Elle est arrivée via un SMS le mercredi 15 septembre 2021 : « (…) Notre ami commun Meghraoui Abdellatif est décédé hier (…) ». Ce SMS, c’est Mohamed, un autre ami, qui me l’a envoyé. Entre nous, c’était « l’Abdou », Abdellatif c’était pour l’administration.
Je crois bien que c’est la première fois qu’on m’annonce la mort de quelqu’un que j’ai connu et avec qui j’ai entretenu des relations amicales. Il y en a sans doute eu d’autres, avant, mais ils se sont évaporés dans les dédales de la vie ou peut être de ma mémoire.
En tous les cas, cette nouvelle a fait remonter bien des moments, bien des souvenirs. Des bons, des moins bons, voire même des vraiment pas bons aussi, qui étaient souvent liés à nos situations personnelles, à nos incompatibilités d’humeur avec la planète parfois, mais tellement similaires dans leur nature, même si elles étaient différentes. C’est sans doute ce qui a fondé nos relations quelque part.
Et puis, il y a aussi des choses qui font que d’où qu’on soit, d’où qu’on vienne, quelles que soient les raisons pour lesquelles on est là où on en est, on se retrouve en lien avec des gens qui font qu’on ne désespère pas de l’humanité.
Il y a des choses qui restent gravées, au moins pour le temps de notre propre existence.Je repense notamment à un moment où les choses n’étaient pas au beau fixe dans ma vie, où il y avait du moins bien : il est venu, pendant un temps, tous les jours en fin de journée me faire une visite pour me remonter le moral. On ne peut pas passer aux oubliettes de la mémoire ces choses-là.

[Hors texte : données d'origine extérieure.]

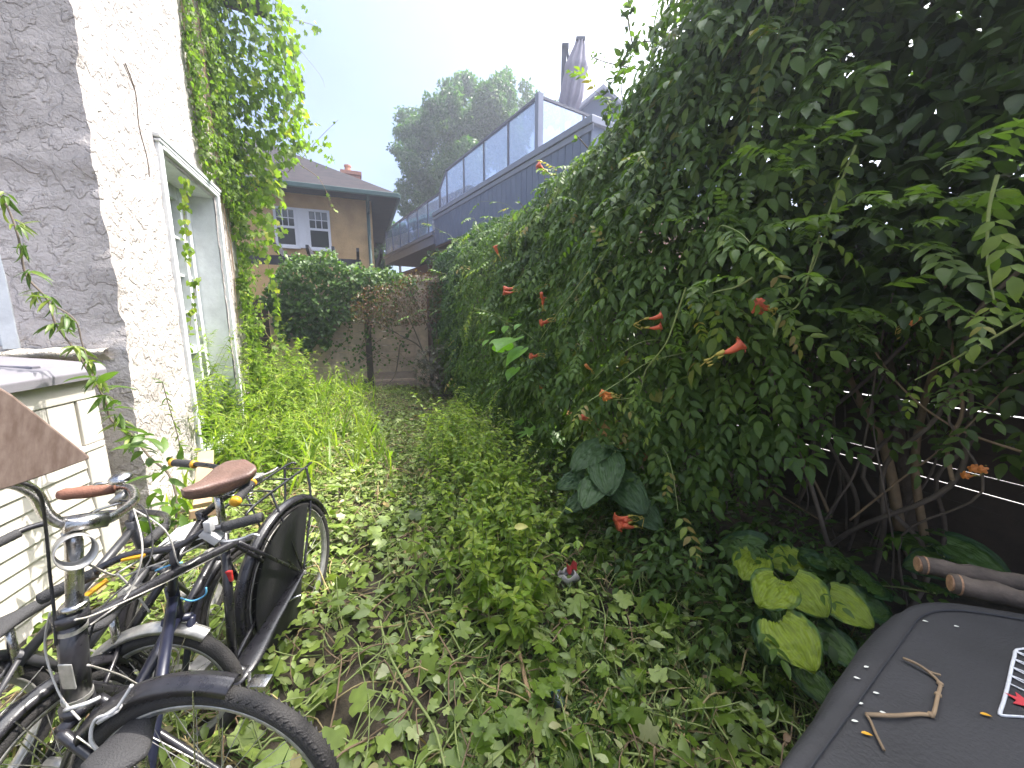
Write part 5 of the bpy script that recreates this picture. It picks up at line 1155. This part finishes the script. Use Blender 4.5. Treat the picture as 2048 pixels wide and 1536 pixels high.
mb.build('cable', M['grip_black'], ba, True)
mb = MB()
for q in ([A(150, 1240, .80), A(200, 1225, .88), A(330, 1165, 1.09), A(460, 1098, 1.32)], [A(175, 1330, .84), A(240, 1350, .95), A(330, 1385, 1.08), A(455, 1350, 1.24)], [A(100, 1225, .84), A(90, 1300, .84), A(120, 1390, .82), A(160, 1440, .80)], [A(250, 1010, 1.1), A(330, 1060, 1.12), A(360, 1130, 1.14), A(400, 1115, 1.2)], [A(265, 1010, 1.1), A(285, 1100, 1.02), A(255, 1190, .98), A(180, 1250, .86)]):
    mb.tube(spline(q, 6), .0026, 5)
mb.build('control_cables', M['cable'], ba, True)
mb = MB(); ad = nz(ht0-ht1)
for t_ in (.02, .16, .84, .97): c_ = ht1+(ht0-ht1)*t_; mb.tube([c_-ad*.006, c_+ad*.006], .0295, 16)
for q in (A(335, 1153, 1.115), A(255, 1187, 1.0), A(420, 1108, 1.26)): mb.tube([q-Xv*.010-UPV*.004, q+Xv*.010+UPV*.006], .0178, 12)
for q, r_ in ((st0-UPV*.01, .020), (A(450, 1062, 1.37), .019)): mb.tube([q-UPV*.008, q+UPV*.008], r_, 14); mb.tube([q+Yv*-.02-Xv*.012, q+Yv*-.02+Xv*.012], .006, 8)
for c_ in (cf+Yv*.058, cf-Yv*.058, hub+Xv*.062, hub-Xv*.062): mb.tube([c_-nz(c_-cf if abs(c_[1]-cf[1]) < .1 else c_-hub)*.004, c_+nz(c_-cf if abs(c_[1]-cf[1]) < .1 else c_-hub)*.010], .010, 6)
mb.build('bolts', M['alloy'], ba)
mb = MB(); mb.tube(spline([A(264, 1370, .80), A(245, 1400, .79), A(225, 1425, .78), A(190, 1440, .78), A(182, 1480, .77), A(200, 1505, .77)], 5), [.004]*26, 6); mb.bar(A(200, 1440, .78), A(240, 1415, .79), .02, .008); mb.tube(spline([A(130, 1420, .80), A(170, 1408, .80), A(200, 1395, .82)], 4), .005, 6); mb.build('caliper_brake', M['silver'], ba, True)
# carrier
rk = MB(); zr = .80
for s in (-.06, .06): rk.tube(spline([(-1.19+s, 1.52, zr-.02), (-1.19+s, 1.6, zr), (-1.2+s, 2.05, zr), (-1.2+s*.6, 2.1, zr-.01)], 4), .006, 7)
for y in (1.58, 1.72, 1.86, 2.0): rk.tube([(-1.255, y, zr), (-1.13, y, zr)], .004, 6)
for s in (-1, 1): rk.tube(spline([(-1.2+s*.06, 2.03, zr), (-1.17+s*.07, 1.97, .62), hub+Xv*s*.06], 6), .006, 7); rk.tube([(-1.19+s*.06, 1.7, zr), hub+Xv*s*.062], .005, 7)
rk.build('carrier', M['black_paint'], ba, True)
mb = MB(); mb.tube(spline([A(498, 1345, 1.45), A(545, 1265, 1.6), A(575, 1205, 1.66), A(604, 1190, 1.70)], 5), .006, 8); mb.build('kickstand', M['chrome'], ba, True)
mb = MB(); mb.bar(bb+Xv*.06, A(498, 1410, 1.16), .012, .02); mb.tube([A(498, 1410, 1.16)-Xv*.01, A(498, 1410, 1.16)+Xv*.03], .006, 8); mb.box(A(520, 1365, 1.2), (.07, .05, .02)); mb.build('crank', M['chrome'], ba, True, bevel=.002)
mb = MB(); mb.box(A(458, 1152, 1.33), (.028, .012, .045)); mb.build('reflector', M['red_plastic'], ba, bevel=.004)

def small_bike(name, label, fw, rw, head_top, head_bot, seat, R, fmat, bar, gripmat, ends, gl=.11, fend=True, wmat='alloy', turn=None):
    t = empty(name, label, 'bicycle', tuple(fw*[1, 1, 0])); fw = np.array(fw); rw = np.array(rw); f = nz((fw-rw)*[1, 1, 0]); a = nz(np.cross(f, UPV)); bbp = fw*.42+rw*.58+UPV*.02
    mb = MB(); mb.tube([head_top, head_bot], .019, 12); mb.tube([head_top-UPV*.04, seat-UPV*.16], .016, 12); mb.tube([head_bot+UPV*.02, bbp], .018, 12); mb.tube([seat-UPV*.12, bbp], .015, 12); mb.tube([bbp-a*.04, bbp+a*.04], .02, 12)
    for s in (-1, 1): mb.tube([bbp+a*s*.02, rw+a*s*.05], .009, 8); mb.tube([seat-UPV*.14+a*s*.01, rw+a*s*.05], .008, 8)
    mb.build('frame', fmat, t, True)
    mb = MB(); mb.tube([head_bot-a*.04, head_bot+a*.04], .014, 8)
    for s in (-1, 1): mb.tube([head_bot+a*s*.04, fw+a*s*.045], np.array([.013, .009]), 10)
    mb.build('fork', fmat, t, True)
    for c, g_ in ((fw, f if turn is None else np.array(turn)), (rw, f)):
        wheel(t, c, g_, R, .024, 20, False)
        if fend and not (turn is not None and c is rw): fender(t, c, g_, R+.016, 55 if turn is not None and c is fw else 15, 170, .055, M[wmat])
    mb = MB(); mb.tube(spline(bar, 6), .011, 12); mb.tube([head_top-UPV*.02, bar[len(bar)//2]], .014, 10); mb.build('handlebar', M['black_paint'], t, True)
    for e, nx in ((bar[0], bar[1]), (bar[-1], bar[-2])):
        d = nz(nx-e); mb = MB(); n = 12; mb.tube([e+d*gl*q for q in np.linspace(0, 1, n)], [.0165+.0012*(k % 2) for k in range(n)], 12); g = mb.build('grip', gripmat, t, True)
        if ends:
            mb = MB(); mb.tube([e-d*.008, e-d*.004, e+d*.012], [.010, .019, .0185], 12); mb.tube([e+d*(gl-.004), e+d*(gl+.008)], .019, 12); mb.build('end_cap', M['yellow'], g, True)
    mb = MB(); sx_ = a; G = []
    for q in np.linspace(0, 1, 12):
        w = np.interp(q, [0, .4, .8, 1], [.012, .03, .07, .03]); G.append([seat+f*(.11-.22*q)+sx_*w*math.sin(b_)+UPV*.02*math.cos(b_) for b_ in np.linspace(0, 2*math.pi, 17)])
    mb.grid(np.array(G)); mb.add([p for p in G[-1][:-1]], [tuple(range(16))]); mb.add([p for p in G[0][:-1]], [tuple(range(15, -1, -1))]); mb.build('saddle', M['grip_black'], t, True)
    mb = MB(); mb.tube([seat, seat-UPV*.2], .012, 10); mb.build('seat_post', M['chrome'], t, True)
    mb = MB(); mb.bar(bbp+a*.05, bbp+a*.05+f*.1-UPV*.08, .01, .016); mb.bar(bbp-a*.05, bbp-a*.05-f*.1+UPV*.08, .01, .016)
    for s in (-1, 1): mb.box(bbp+a*s*.09+s*(f*.1-UPV*.08), (.08, .07, .02), (a, f, UPV))
    mb.build('crank', M['alloy'], t)
    mb = MB(); mb.ring(bbp+a*.035, f, UPV, .065, .004, 30, 5); mb.ring(bbp+a*.035, f, UPV, .04, .003, 24, 5); mb.build('chain_ring', M['alloy'], t)
    return t
B_fw = np.array([-1.26, 1.21, .255]); B_rw = np.array([-1.10, .45, .255]); hbt = A(338, 1150, 1.18); 
bbk = small_bike('blue_bicycle', 'small dark blue bicycle with silver mudguards and black grips tangled behind the black roadster', B_fw, B_rw, hbt-UPV*.05, np.array([-1.19, 1.22, .55]), np.array([-.93, .80, .60]), .255, M['blue_paint'],
    [A(524, 1034, 1.22), A(455, 1052, 1.20), A(410, 1062, 1.17), A(350, 1095, 1.14), A(250, 1112, 1.09), A(150, 1165, 1.02), A(80, 1198, .98)], M['grip_black'], False, .12, True, 'alloy', (1, .15, 0))
mb = MB(); lv = [A(428, 1078, 1.19), A(455, 1082, 1.18), A(485, 1076, 1.19), A(505, 1068, 1.2), A(519, 1071, 1.2)]; mb.tube(spline(lv, 5), np.linspace(.0075, .0045, 21), 8, flat=.6); mb.bar(A(408, 1060, 1.17), A(440, 1080, 1.18), .04, .026); mb.box(A(418, 1052, 1.16), (.022, .02, .034)); mb.build('brake_lever', M['silver'], bbk, True, bevel=.004)
mb = MB(); mb.tube(spline([A(408, 1085, 1.17), A(350, 1115, 1.15), A(280, 1140, 1.1), A(245, 1155, 1.08)], 5), .003, 6); mb.tube(spline([A(357, 1078, 1.15), A(300, 1108, 1.12), A(245, 1140, 1.06), A(225, 1150, 1.05), A(180, 1130, .98), A(172, 1128, .96)], 5), .003, 6); mb.tube(spline([A(235, 1148, 1.05), A(262, 1175, 1.07), A(300, 1225, 1.1)], 5), .0035, 6); mb.build('cable', M['cable'], bbk, True)
mb = MB(); mb.tube(spline([A(310, 1142, 1.12), A(340, 1130, 1.14), A(365, 1125, 1.16)], 5), .003, 6); mb.tube(spline([A(358, 1195, 1.2), A(385, 1202, 1.2), A(410, 1190, 1.2), A(412, 1175, 1.2)], 5), .003, 6); mb.build('blue_cable', M['cable_blue'], bbk, True)
mb = MB(); mb.bar(A(160, 1200, 1.0), A(215, 1160, 1.05), .022, .006); mb.build('orange_decal', M['yellow'], bbk); mb = MB(); mb.bar(A(245, 1118, 1.08), A(290, 1110, 1.1), .02, .006); mb.build('orange_decal', M['yellow'], bbk)
C_fw = np.array([-1.36, 1.72, .25]); C_rw = np.array([-1.40, .98, .25])
cbk = small_bike('yellow_grip_bicycle', 'black bicycle with yellow ended grips squeezed between the roadster saddle and the shed', C_fw, C_rw, A(500, 955, 1.58)*.0+np.array([-1.32, 1.52, .80]), np.array([-1.33, 1.58, .55]), np.array([-1.38, 1.18, .62]), .25, M['black_paint'],
    [A(345, 925, 1.70), A(418, 931, 1.66), A(470, 945, 1.62), A(508, 948, 1.58), A(520, 958, 1.52), A(503, 966, 1.44), A(470, 1004, 1.32)], M['grip_black'], True, .12, True, 'black_paint')
cbk.location = cbk.location
mb = MB(); mb.tube(spline([A(512, 955, 1.5), A(540, 945, 1.6), A(556, 935, 1.65)], 4), .005, 6); mb.bar(A(505, 962, 1.48), A(520, 950, 1.55), .03, .02); mb.build('brake_lever', M['alloy'], cbk, True)

small_bike('grey_bicycle', 'dark grey bicycle at the back of the pile against the shed', np.array([-1.62, 1.70, .27]), np.array([-1.72, .95, .27]), np.array([-1.58, 1.48, .78]), np.array([-1.60, 1.55, .52]), np.array([-1.66, 1.12, .62]), .27, flat('dark_grey_paint', (.04, .04, .045), .4, var=.3),
    [np.array([-1.86, 1.22, .80]), np.array([-1.84, 1.36, .82]), np.array([-1.72, 1.48, .81]), np.array([-1.58, 1.50, .81]), np.array([-1.42, 1.46, .82]), np.array([-1.30, 1.34, .84]), np.array([-1.26, 1.22, .84])], M['grip_black'], False, .11, True, 'black_paint')
# brown wood grain board over the handlebar
q = [(-200, 640), (3, 783), (60, 830), (158, 905), (160, 911), (70, 940), (0, 966), (-200, 1060)]
tp_ = [A(x, y, .60+.10*(x/160.0)) for x, y in q]; nb = nz(np.cross(tp_[1]-tp_[3], tp_[6]-tp_[3])); nb = nb if nb[2] > 0 else -nb; k = len(q)
ctr_ = sum(tp_)/k; tp_ = [p-nb*float((p-ctr_)@nb) for p in tp_]
mb = MB(); bt_ = [p-nb*.012 for p in tp_]; mb.add(tp_+bt_, [tuple(range(k)), tuple(range(2*k-1, k-1, -1))]+[(i, i+k, (i+1) % k+k, (i+1) % k) for i in range(k)])
tag(mb.build('wooden_board', M['woodgrain'], None, bevel=.003), 'brown wood grain board with a pointed end lying over the bicycle handlebar', 'board')
# things by the house foot
cb = empty('cardboard_scrap', 'pale torn board scrap behind the bicycles at the house foot', 'scrap', A(400, 1060, 1.8))
mb = MB(); mb.box(A(388, 1062, 1.75), (.22, .16, .02), (nz(np.array([1, .2, .2])), nz(np.array([-.2, 1, .1])), UPV)); mb.build('sheet', flat('pale_plastic', (.5, .5, .5), .5, var=.2), cb)
mb = MB(); mb.bar(A(412, 905, 2.9), A(405, 1010, 2.35), .10, .03); mb.bar(A(378, 1030, 2.0), A(440, 1018, 2.1), .03, .05)
tag(mb.build('timber_offcut', flat('raw_timber', (.42, .28, .16), .7, var=.3), None, bevel=.004), 'raw timber offcuts leaning at the foot of the door', 'timber')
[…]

Je crois qu’il n’y avait pas de méchanceté en lui, cela ne veut pas dire qu’il n’a blessé personne ou qu’il n’a jamais fait de mal, mais ce n’était pas par vice. Il y avait là comme une sorte d’insouciance, parfois d’inconséquence ou en tous les cas, c’est comme cela qu’on le pensait. En fait, je crois bien que je ne l’ai pratiquement jamais entendu dire du mal de quelqu’un. Il y avait chez lui un mixte de pudeur et de décence, qui manque parfois tellement à d’autres. Il est toujours aussi resté évanescent quant aux questions, sur le fait d’être resté en France, de ne pas retourner, si bien qu’au bout de deux ou trois fois, j’ai fini par respecter cette posture, ce choix, en passant à autre chose. Et comme il avait des connaissances, de la culture, on pouvait élever le débat avec lui et puis à un moment il pouvait aller faire une belotte de comptoir… Il avait une sorte de sagesse avant l’heure canonique pour la sagesse, mais à condition de ne pas exempter la sagesse de quelques dérives, de quelques erreurs. La sagesse, contrairement à ce qu’on pourrait penser, n’excluant pas de faire des bêtises…
L’élastique de nos relations s’est distendu, on a pris des routes, des chemins qui nous ont éloignés. J’ai pensé à lui un peu plus, le jour où lors d’un de mes voyages au Maroc, je me suis retrouvé, par hasard, à Sefrou, la ville « où on cultive aussi des mirabelles, comme en Lorraine » disait-il. Je l’ai recroisé quelque fois, Mohamed me donnait quelques nouvelles, dont le fait qu’ils soient devenus beaux-frères. Mais à chaque fois, même si la distance du fil de nos relations avait augmenté, il n’était pas cassé, la résonance en sympathie était toujours là, nous étions toujours sur la même longueur d’onde.
Aujourd’hui, 17 septembre 2021, en triant quelques photos, j’en ai retenu une. C’est une photo prise au crépuscule et même si elle est relativement récente, elle reflète bien le fait qu’il y a une trentaine d’année, nous étions plutôt des oiseaux nocturnes. Le ciel couvert et sombre reflète bien mes sentiments à l’annonce de la mauvaise nouvelle, même si au fond, ce sont les meilleurs moments qui restent à la surface de ma mémoire. La ville en arrière-plan, c’est Metz, il n’y est pas né au sens administratif du terme, mais c’était un de ses lieux où on peut naître une nouvelle fois dans la vie, en dehors de la matrice originelle.